Autonomia differenziata, la Corte Costituzionale accoglie in parte i ricorsi delle Regioni

Il governatore Giani: “Accolto il disagio per una concezione di autonomia regionale che non è assolutamente quella che ha ispirato la riforma del titolo V nel 2001”
La Corte Costituzionale ha accolto alcuni dei profili di incostituzionalità della legge sull’autonomia differenziata sulla base dei ricorsi di Campania, Puglia, Sardegna e Toscana.
I giudici hanno ritenuto “non fondata” la questione di costituzionalità dell’intera legge considerando invece illegittime”alcune specifiche disposizioni.
Tra i sette profili della legge ritenuti incostituzionali c’è la previsione che sia un decreto del presidente del Consiglio dei ministri a determinare l’aggiornamento dei livelli essenziali di prestazione. Bocciato anche il conferimento di una delega legislativa per la determinazione dei Lep sui diritti civili e sociali senza idonei criteri direttivi con la “conseguenza che la decisione sostanziale viene rimessa nelle mani del governo, limitando il ruolo costituzionale del Parlamento”. Stop inoltre alla possibilità di modificare, con decreto interministeriale, le aliquote della compartecipazione al gettito dei tributi erariali, prevista per finanziare le funzioni trasferite in caso di scostamento tra il fabbisogno di spesa e l’andamento dello stesso gettito perché “potrebbero essere premiate proprio le regioni inefficienti che – dopo aver ottenuto dallo Stato le risorse finalizzate all’esercizio delle funzioni trasferite – non sono in grado di assicurare con quelle risorse il compiuto adempimento delle stesse funzioni”. Ma al di là delle bocciature, comunque importanti, la Corte rimette al centro il principio di sussidiarietà.
E sottolinea che la distribuzione delle funzioni legislativa e amministrative tra Stato e Regioni “non” deve “corrispondere all’esigenza di un riparto di poteri tra i diversi segmenti del sistema politico” ma deve avvenire “in funzione del bene comune della società e della tutela dei diritti garantiti dalla nostra Costituzione”. È, dunque, “il principio costituzionale di sussidiarietà che regola la distribuzione delle funzioni tra Stato e regioni”. Per questo l’autonomia “deve essere funzionale a migliorare l’efficienza degli apparati pubblici, ad assicurare una maggiore responsabilità politica e a meglio rispondere alle attese e ai bisogni dei cittadini”.

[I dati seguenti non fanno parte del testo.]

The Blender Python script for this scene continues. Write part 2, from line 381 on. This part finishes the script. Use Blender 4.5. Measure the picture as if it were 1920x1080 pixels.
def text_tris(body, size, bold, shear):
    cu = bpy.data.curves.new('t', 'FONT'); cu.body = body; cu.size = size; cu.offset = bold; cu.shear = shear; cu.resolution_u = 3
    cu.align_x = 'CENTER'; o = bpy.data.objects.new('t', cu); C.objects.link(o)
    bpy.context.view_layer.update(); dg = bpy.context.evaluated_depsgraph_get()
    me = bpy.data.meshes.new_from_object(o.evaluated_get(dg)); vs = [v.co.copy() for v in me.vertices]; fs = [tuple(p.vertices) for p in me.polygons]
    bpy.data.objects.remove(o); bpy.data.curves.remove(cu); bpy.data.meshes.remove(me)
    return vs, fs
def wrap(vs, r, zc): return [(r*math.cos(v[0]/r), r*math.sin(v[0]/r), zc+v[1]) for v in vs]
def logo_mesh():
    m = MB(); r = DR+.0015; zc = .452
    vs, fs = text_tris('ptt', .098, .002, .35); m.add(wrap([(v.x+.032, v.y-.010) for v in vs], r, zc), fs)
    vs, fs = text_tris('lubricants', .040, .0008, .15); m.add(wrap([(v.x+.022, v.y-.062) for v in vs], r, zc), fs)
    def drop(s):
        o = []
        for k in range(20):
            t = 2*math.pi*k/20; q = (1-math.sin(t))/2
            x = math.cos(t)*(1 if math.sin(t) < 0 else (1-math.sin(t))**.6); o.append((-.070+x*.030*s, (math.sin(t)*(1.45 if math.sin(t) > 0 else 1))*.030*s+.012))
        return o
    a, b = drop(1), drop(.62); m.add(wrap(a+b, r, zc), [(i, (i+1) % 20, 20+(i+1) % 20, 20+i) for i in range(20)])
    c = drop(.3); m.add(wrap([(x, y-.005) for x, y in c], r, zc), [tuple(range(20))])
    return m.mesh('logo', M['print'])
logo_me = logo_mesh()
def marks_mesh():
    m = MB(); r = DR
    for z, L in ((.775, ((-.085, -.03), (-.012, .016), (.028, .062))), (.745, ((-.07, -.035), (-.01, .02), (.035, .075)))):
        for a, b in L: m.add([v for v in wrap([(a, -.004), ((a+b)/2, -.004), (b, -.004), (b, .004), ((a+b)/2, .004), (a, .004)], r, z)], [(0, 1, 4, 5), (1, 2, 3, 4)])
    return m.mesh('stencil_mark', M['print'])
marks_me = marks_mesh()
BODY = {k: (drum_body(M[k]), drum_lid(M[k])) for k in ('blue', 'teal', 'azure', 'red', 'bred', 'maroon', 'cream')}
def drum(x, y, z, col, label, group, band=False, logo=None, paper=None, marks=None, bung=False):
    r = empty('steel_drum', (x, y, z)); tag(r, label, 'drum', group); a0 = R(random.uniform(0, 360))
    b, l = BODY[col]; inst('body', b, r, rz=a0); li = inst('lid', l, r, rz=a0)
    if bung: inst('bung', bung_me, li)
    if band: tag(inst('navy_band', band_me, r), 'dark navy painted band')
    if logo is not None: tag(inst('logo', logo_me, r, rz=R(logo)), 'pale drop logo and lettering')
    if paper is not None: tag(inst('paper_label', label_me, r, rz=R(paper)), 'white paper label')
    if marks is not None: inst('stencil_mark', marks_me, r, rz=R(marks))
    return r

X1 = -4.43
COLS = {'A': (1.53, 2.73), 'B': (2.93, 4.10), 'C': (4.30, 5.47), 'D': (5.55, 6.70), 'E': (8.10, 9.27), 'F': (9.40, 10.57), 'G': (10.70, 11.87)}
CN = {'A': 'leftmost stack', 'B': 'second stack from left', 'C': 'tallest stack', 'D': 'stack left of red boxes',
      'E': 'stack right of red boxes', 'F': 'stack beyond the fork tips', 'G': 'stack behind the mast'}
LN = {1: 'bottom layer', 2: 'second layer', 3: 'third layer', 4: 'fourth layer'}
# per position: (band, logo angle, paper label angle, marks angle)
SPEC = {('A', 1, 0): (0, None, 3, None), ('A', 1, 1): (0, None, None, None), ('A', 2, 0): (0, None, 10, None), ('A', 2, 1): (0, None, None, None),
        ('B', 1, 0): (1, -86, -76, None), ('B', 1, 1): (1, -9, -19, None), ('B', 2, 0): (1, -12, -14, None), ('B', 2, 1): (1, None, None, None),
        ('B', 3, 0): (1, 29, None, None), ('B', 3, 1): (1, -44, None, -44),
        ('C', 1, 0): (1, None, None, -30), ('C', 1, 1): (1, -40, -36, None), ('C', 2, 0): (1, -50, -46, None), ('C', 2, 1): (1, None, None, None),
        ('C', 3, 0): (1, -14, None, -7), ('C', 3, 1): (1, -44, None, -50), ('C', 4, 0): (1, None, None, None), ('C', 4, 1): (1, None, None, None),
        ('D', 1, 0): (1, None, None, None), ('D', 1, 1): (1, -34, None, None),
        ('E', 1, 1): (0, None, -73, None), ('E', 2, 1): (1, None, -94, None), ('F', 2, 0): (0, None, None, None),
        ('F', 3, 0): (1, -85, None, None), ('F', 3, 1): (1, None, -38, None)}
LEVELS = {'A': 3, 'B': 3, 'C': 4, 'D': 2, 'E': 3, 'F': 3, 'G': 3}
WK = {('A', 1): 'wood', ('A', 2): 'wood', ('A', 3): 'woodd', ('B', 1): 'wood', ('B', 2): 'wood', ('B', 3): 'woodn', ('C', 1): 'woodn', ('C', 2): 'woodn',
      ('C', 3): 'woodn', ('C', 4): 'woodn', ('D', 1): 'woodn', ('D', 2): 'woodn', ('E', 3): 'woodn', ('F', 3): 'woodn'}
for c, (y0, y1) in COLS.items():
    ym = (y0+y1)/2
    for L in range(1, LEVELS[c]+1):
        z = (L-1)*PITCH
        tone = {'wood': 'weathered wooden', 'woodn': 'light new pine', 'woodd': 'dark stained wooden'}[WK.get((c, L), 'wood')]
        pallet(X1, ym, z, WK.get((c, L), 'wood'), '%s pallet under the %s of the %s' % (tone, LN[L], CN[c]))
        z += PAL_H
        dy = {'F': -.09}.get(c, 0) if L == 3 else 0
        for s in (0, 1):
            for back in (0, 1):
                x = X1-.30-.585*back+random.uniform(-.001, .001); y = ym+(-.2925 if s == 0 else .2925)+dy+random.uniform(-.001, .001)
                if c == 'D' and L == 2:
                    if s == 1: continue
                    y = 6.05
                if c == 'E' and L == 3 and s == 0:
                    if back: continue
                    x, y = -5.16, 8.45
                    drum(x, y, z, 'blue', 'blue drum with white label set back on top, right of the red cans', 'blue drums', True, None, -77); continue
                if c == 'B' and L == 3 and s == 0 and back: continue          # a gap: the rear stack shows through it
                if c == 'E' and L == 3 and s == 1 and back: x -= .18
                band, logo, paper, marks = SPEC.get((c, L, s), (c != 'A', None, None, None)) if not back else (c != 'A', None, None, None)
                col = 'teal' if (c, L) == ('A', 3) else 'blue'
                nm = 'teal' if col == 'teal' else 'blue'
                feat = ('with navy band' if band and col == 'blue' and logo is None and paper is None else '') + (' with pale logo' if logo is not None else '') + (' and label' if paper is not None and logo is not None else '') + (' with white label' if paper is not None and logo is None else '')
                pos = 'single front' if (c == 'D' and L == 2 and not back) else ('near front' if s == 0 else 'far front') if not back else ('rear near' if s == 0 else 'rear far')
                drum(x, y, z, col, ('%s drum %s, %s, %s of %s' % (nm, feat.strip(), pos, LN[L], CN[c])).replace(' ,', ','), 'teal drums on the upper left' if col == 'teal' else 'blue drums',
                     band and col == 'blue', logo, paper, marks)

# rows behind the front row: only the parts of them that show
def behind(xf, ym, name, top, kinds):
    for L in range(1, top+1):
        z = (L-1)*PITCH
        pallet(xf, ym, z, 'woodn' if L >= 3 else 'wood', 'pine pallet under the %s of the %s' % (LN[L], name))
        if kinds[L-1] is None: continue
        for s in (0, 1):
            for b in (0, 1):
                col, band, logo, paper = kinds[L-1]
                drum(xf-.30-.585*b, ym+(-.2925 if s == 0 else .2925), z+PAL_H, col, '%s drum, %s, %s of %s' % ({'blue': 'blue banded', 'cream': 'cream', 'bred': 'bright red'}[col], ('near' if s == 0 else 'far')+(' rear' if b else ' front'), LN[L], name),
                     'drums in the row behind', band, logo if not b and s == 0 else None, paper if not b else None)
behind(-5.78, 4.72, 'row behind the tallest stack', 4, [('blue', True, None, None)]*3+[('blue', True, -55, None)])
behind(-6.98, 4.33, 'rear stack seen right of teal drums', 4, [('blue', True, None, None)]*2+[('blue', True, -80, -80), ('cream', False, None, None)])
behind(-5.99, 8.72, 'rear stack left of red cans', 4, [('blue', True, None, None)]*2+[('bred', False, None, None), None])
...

“Oggi c’è la nostra soddisfazione nel vedere accolto il disagio per una concezione di autonomia regionale che non è assolutamente quella che ha ispirato la riforma del titolo V nel 2001”. È quanto dichiara Eugenio Giani appena appresa la nota stampa sulle questioni di costituzionalità della legge sull’autonomia differenziata.
Siamo naturalmente in attesa della sentenza ma quello che emerge è che il modello di regionalismo differenziato dell’articolo 116 terzo comma della Costituzione non è quello che veniva seguito dalla legge 86 del 2024: come da noi sostenuto nel ricorso queste condizioni particolari di autonomia debbono riguardare solamente materie di specifica caratterizzazione di quella determinata Regione, non tutte le materie come alcune Regioni e anche legge 86 volevano. Poi c’è la questione della sostenibilità finanziaria e anche con riferimento a questo la Corte sembra andare nel senso da noi auspicato con i ricorsi”.
“Il regionalismo differenziato che la Costituzione prevede – continua Giani – non è quello che diceva la legge voluta dal governo e approvata dalla maggioranza di centrodestra, ma quello che noi sostenevamo che fosse: è un regionalismo che comunque deve rispettare il principio di solidarietà, solidarietà ed equità”.